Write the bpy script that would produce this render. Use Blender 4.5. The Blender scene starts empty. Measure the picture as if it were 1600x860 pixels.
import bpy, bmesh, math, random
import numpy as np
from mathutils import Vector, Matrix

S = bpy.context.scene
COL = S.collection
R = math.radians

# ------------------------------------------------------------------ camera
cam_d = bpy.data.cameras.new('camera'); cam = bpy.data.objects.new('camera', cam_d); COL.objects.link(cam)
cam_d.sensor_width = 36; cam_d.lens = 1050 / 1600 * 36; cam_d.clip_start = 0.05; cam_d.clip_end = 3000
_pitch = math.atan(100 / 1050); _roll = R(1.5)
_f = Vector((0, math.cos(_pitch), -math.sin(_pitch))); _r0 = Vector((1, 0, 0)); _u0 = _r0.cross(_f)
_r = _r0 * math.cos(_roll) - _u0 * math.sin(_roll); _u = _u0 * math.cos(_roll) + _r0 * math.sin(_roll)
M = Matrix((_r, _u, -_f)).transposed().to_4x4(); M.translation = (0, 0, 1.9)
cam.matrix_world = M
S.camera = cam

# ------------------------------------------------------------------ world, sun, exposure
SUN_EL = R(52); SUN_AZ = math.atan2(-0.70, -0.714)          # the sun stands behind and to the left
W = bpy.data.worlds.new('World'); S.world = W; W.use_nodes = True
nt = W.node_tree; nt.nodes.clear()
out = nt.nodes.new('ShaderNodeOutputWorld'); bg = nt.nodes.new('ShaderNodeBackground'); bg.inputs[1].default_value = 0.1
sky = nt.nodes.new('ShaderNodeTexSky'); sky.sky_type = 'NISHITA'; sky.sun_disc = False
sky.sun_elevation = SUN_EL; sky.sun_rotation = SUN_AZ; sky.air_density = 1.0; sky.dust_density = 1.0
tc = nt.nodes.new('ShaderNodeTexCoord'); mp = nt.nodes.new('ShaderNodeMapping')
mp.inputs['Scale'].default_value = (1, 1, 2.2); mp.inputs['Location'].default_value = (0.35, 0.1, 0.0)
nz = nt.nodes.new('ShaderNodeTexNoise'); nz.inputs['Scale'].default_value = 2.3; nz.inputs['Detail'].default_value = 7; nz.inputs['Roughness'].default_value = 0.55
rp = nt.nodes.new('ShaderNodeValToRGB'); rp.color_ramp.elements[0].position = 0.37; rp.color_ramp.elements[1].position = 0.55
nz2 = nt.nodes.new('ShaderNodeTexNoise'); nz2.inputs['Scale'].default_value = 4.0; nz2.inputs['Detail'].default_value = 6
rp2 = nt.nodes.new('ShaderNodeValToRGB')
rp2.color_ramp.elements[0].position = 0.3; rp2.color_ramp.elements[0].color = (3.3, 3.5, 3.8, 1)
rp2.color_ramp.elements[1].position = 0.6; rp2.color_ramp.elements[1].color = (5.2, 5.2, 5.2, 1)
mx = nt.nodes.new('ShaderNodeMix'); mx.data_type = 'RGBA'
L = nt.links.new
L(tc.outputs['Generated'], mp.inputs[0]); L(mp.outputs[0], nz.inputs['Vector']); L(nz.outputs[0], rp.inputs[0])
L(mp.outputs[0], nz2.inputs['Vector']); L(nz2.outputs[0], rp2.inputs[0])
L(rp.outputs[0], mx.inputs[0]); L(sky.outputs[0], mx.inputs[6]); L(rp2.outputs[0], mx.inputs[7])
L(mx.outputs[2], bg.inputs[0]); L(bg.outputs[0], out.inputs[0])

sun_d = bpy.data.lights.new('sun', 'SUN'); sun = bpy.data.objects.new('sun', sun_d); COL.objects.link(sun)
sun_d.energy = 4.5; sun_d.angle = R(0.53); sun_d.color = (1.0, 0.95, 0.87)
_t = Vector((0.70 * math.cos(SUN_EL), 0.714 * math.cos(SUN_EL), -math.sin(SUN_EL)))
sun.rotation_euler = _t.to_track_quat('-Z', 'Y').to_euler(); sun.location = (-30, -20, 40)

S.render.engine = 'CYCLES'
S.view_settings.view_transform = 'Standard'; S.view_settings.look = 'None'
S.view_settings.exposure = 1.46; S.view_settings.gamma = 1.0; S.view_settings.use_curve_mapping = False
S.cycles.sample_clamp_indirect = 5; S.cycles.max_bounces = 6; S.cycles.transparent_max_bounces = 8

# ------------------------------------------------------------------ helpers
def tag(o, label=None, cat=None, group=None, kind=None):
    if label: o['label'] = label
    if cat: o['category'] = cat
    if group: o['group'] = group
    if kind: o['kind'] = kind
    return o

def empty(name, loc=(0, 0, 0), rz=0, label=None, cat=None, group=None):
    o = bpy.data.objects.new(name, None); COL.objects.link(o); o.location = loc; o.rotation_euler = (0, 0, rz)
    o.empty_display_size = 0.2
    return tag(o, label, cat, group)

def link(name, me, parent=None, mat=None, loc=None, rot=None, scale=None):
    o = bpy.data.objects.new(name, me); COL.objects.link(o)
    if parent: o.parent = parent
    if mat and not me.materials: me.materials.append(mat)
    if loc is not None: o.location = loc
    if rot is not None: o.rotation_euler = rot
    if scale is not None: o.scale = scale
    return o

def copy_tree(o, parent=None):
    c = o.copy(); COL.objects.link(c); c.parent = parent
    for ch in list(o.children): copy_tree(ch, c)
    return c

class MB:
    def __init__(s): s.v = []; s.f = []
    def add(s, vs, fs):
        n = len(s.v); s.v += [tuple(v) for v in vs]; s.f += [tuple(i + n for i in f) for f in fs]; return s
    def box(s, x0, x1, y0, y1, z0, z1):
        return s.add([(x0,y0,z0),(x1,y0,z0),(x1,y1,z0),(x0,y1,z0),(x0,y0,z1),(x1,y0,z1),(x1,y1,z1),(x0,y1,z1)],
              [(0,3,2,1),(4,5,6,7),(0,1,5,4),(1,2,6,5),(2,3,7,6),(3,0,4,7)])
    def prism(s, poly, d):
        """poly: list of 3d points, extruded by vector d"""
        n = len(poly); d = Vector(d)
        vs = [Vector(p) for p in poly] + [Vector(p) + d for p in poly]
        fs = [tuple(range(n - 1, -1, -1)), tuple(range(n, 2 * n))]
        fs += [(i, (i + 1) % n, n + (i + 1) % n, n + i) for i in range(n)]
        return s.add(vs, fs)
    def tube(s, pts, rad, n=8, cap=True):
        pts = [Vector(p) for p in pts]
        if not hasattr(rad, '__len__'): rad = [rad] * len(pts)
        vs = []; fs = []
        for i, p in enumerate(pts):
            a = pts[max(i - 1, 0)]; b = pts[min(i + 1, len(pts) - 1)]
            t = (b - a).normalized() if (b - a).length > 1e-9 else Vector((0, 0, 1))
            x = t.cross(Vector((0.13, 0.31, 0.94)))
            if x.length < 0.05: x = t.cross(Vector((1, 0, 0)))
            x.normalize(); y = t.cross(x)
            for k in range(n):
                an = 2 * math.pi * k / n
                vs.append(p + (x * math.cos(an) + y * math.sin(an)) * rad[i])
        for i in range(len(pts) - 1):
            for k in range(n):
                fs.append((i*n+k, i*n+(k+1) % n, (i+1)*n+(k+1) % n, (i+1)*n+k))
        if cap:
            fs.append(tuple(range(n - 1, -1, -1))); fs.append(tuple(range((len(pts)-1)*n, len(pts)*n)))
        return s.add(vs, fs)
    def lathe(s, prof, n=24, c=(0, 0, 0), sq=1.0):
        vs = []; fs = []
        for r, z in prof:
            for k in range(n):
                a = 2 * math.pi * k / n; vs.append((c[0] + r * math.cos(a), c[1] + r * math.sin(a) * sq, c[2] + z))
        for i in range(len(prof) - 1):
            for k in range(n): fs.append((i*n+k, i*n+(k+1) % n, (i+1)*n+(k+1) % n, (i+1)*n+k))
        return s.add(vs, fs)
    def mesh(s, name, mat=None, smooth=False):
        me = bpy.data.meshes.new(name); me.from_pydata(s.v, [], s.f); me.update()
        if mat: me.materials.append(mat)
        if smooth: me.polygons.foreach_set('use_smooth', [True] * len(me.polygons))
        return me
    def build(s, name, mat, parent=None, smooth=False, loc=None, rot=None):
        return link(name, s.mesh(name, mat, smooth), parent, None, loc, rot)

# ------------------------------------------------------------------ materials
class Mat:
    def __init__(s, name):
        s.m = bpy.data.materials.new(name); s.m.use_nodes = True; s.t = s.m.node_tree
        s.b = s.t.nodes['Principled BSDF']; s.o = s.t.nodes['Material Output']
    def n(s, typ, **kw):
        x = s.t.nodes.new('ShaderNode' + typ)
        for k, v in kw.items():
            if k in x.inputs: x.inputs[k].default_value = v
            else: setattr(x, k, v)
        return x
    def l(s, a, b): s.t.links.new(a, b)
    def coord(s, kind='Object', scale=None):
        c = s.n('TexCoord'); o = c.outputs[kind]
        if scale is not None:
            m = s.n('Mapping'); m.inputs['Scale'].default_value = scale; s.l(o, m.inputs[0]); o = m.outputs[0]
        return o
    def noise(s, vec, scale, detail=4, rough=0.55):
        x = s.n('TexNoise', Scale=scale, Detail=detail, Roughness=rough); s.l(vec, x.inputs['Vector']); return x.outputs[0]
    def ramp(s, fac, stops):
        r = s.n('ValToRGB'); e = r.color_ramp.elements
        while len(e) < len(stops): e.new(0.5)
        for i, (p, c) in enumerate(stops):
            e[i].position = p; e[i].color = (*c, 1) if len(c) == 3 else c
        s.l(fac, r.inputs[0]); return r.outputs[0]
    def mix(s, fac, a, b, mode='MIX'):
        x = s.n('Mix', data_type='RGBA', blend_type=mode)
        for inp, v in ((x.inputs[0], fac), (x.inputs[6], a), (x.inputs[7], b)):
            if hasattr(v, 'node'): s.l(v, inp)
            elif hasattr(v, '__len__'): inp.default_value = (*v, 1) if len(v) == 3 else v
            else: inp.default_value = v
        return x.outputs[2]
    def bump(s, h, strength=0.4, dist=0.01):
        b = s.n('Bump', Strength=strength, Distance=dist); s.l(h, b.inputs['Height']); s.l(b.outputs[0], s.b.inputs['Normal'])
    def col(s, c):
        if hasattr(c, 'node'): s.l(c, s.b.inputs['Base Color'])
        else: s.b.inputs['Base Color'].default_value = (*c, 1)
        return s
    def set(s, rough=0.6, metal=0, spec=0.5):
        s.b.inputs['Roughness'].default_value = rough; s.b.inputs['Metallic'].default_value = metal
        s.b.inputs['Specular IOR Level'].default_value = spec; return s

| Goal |
Write out, unaltered, the lines from the opening of the listing through the line that includes "S.camera = cam".

| Expected answer |
Write the bpy script that would produce this render. Use Blender 4.5. The Blender scene starts empty. Measure the picture as if it were 1600x860 pixels.
import bpy, bmesh, math, random
import numpy as np
from mathutils import Vector, Matrix

S = bpy.context.scene
COL = S.collection
R = math.radians

# ------------------------------------------------------------------ camera
cam_d = bpy.data.cameras.new('camera'); cam = bpy.data.objects.new('camera', cam_d); COL.objects.link(cam)
cam_d.sensor_width = 36; cam_d.lens = 1050 / 1600 * 36; cam_d.clip_start = 0.05; cam_d.clip_end = 3000
_pitch = math.atan(100 / 1050); _roll = R(1.5)
_f = Vector((0, math.cos(_pitch), -math.sin(_pitch))); _r0 = Vector((1, 0, 0)); _u0 = _r0.cross(_f)
_r = _r0 * math.cos(_roll) - _u0 * math.sin(_roll); _u = _u0 * math.cos(_roll) + _r0 * math.sin(_roll)
M = Matrix((_r, _u, -_f)).transposed().to_4x4(); M.translation = (0, 0, 1.9)
cam.matrix_world = M
S.camera = cam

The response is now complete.